### What the exercise asks
Set down each line of the material that follows, exactly, with no pictures.

### Source material

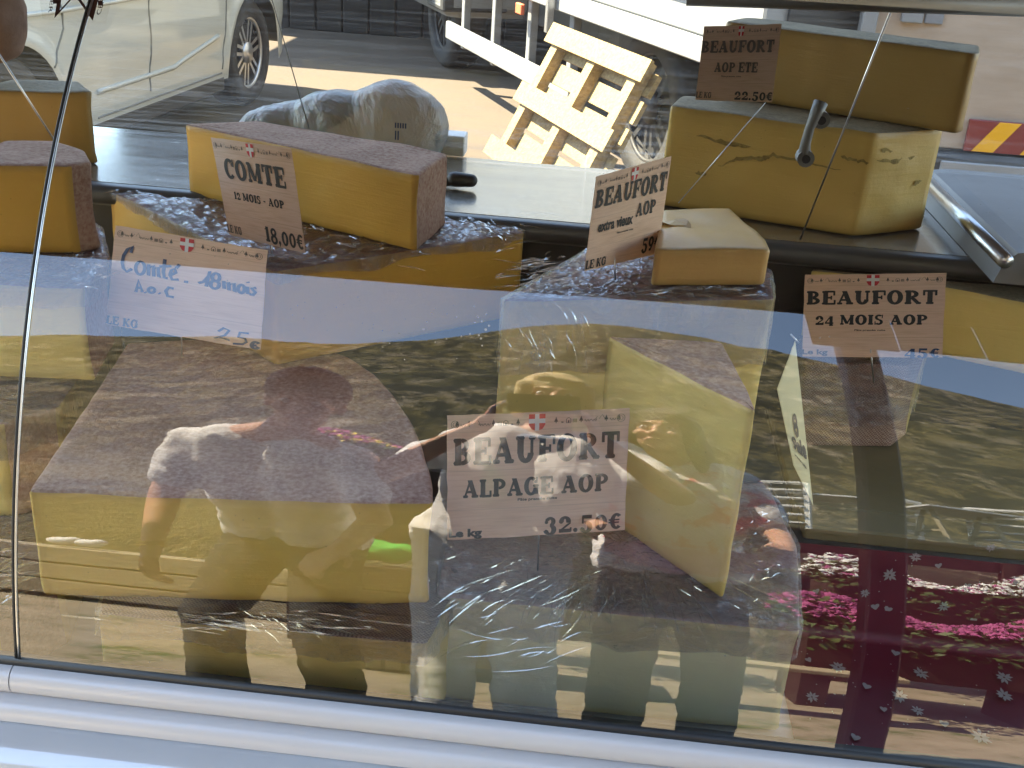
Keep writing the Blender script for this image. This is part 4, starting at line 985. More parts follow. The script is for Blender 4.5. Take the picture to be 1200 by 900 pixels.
M['bluescarf'] = rough_mat('blue_print_scarf', (.10, .22, .45), (.7, .75, .85), 30, .8, .3, 40, .01)
M['orange_edge'] = flat('orange_trim', (.75, .15, .06), .7)
M['gold'] = flat('gold', (.8, .55, .2), .25, 1)
def floral():
    n = N('floral_cotton'); co = n.coord(); v = n.noise(co, 11, 3, .6, .8); w = n.noise(n.coord((1.3, .8, 1)), 16, 3, .6, 1)
    c = n.mix(n.ramp(v, [(.55, (0,)*3), (.62, (1,)*3)]), (.82, .80, .82), (.80, .16, .26)); c = n.mix(n.ramp(w, [(.6, (0,)*3), (.66, (1,)*3)]), c, (.35, .45, .6))
    n.set(Base_Color=c, Roughness=.85, Normal=n.bump(n.noise(co, 12, 4), .5, .02)); return n.m
M['floral'] = floral()
def hand(mb, w, dr, palm, curl=.5, side=1, s=1.0):
    "wrist point, direction of the fingers, palm normal, curl 0..1; side: where the thumb leaves"
    w = V(w); d = V(dr).normalized(); pn = V(palm); pn = (pn-d*pn.dot(d)).normalized(); x = d.cross(pn)*side
    mb.cap(w-d*.03*s, w+d*.02*s, .023*s, .026*s)
    for k in range(4):
        b = w+d*.085*s+x*(.030-.019*k)*s; mb.cap(w+d*.015*s+x*(.016-.010*k)*s, b, .013*s, .0115*s, 10)
        L = (.040, .045, .042, .033)[k]*s; a1 = curl*1.1; p1 = b+(d*cos(a1)+pn*sin(a1))*L; a2 = curl*2.3; p2 = p1+(d*cos(a2)+pn*sin(a2))*L*.65; a3 = curl*3.0; p3 = p2+(d*cos(a3)+pn*sin(a3))*L*.5
        mb.cap(b, p1, .0095*s, .0088*s, 10); mb.cap(p1, p2, .0088*s, .008*s, 10); mb.cap(p2, p3, .008*s, .007*s, 10)
    t0 = w+d*.025*s+x*.022*s; t1 = t0+(d*.6+x*.7+pn*.3).normalized()*.04*s; t2 = t1+(d*.85+x*.25+pn*.45).normalized()*.032*s
    mb.cap(t0, t1, .013*s, .011*s, 10); mb.cap(t1, t2, .0105*s, .0085*s, 10)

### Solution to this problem
Keep writing the Blender script for this image. This is part 4, starting at line 985. More parts follow. The script is for Blender 4.5. Take the picture to be 1200 by 900 pixels.
M['bluescarf'] = rough_mat('blue_print_scarf', (.10, .22, .45), (.7, .75, .85), 30, .8, .3, 40, .01)
M['orange_edge'] = flat('orange_trim', (.75, .15, .06), .7)
M['gold'] = flat('gold', (.8, .55, .2), .25, 1)
def floral():
    n = N('floral_cotton'); co = n.coord(); v = n.noise(co, 11, 3, .6, .8); w = n.noise(n.coord((1.3, .8, 1)), 16, 3, .6, 1)
    c = n.mix(n.ramp(v, [(.55, (0,)*3), (.62, (1,)*3)]), (.82, .80, .82), (.80, .16, .26)); c = n.mix(n.ramp(w, [(.6, (0,)*3), (.66, (1,)*3)]), c, (.35, .45, .6))
    n.set(Base_Color=c, Roughness=.85, Normal=n.bump(n.noise(co, 12, 4), .5, .02)); return n.m
M['floral'] = floral()
def hand(mb, w, dr, palm, curl=.5, side=1, s=1.0):
    "wrist point, direction of the fingers, palm normal, curl 0..1; side: where the thumb leaves"
    w = V(w); d = V(dr).normalized(); pn = V(palm); pn = (pn-d*pn.dot(d)).normalized(); x = d.cross(pn)*side
    mb.cap(w-d*.03*s, w+d*.02*s, .023*s, .026*s)
    for k in range(4):
        b = w+d*.085*s+x*(.030-.019*k)*s; mb.cap(w+d*.015*s+x*(.016-.010*k)*s, b, .013*s, .0115*s, 10)
        L = (.040, .045, .042, .033)[k]*s; a1 = curl*1.1; p1 = b+(d*cos(a1)+pn*sin(a1))*L; a2 = curl*2.3; p2 = p1+(d*cos(a2)+pn*sin(a2))*L*.65; a3 = curl*3.0; p3 = p2+(d*cos(a3)+pn*sin(a3))*L*.5
        mb.cap(b, p1, .0095*s, .0088*s, 10); mb.cap(p1, p2, .0088*s, .008*s, 10); mb.cap(p2, p3, .008*s, .007*s, 10)
    t0 = w+d*.025*s+x*.022*s; t1 = t0+(d*.6+x*.7+pn*.3).normalized()*.04*s; t2 = t1+(d*.85+x*.25+pn*.45).normalized()*.032*s
    mb.cap(t0, t1, .013*s, .011*s, 10); mb.cap(t1, t2, .0105*s, .0085*s, 10)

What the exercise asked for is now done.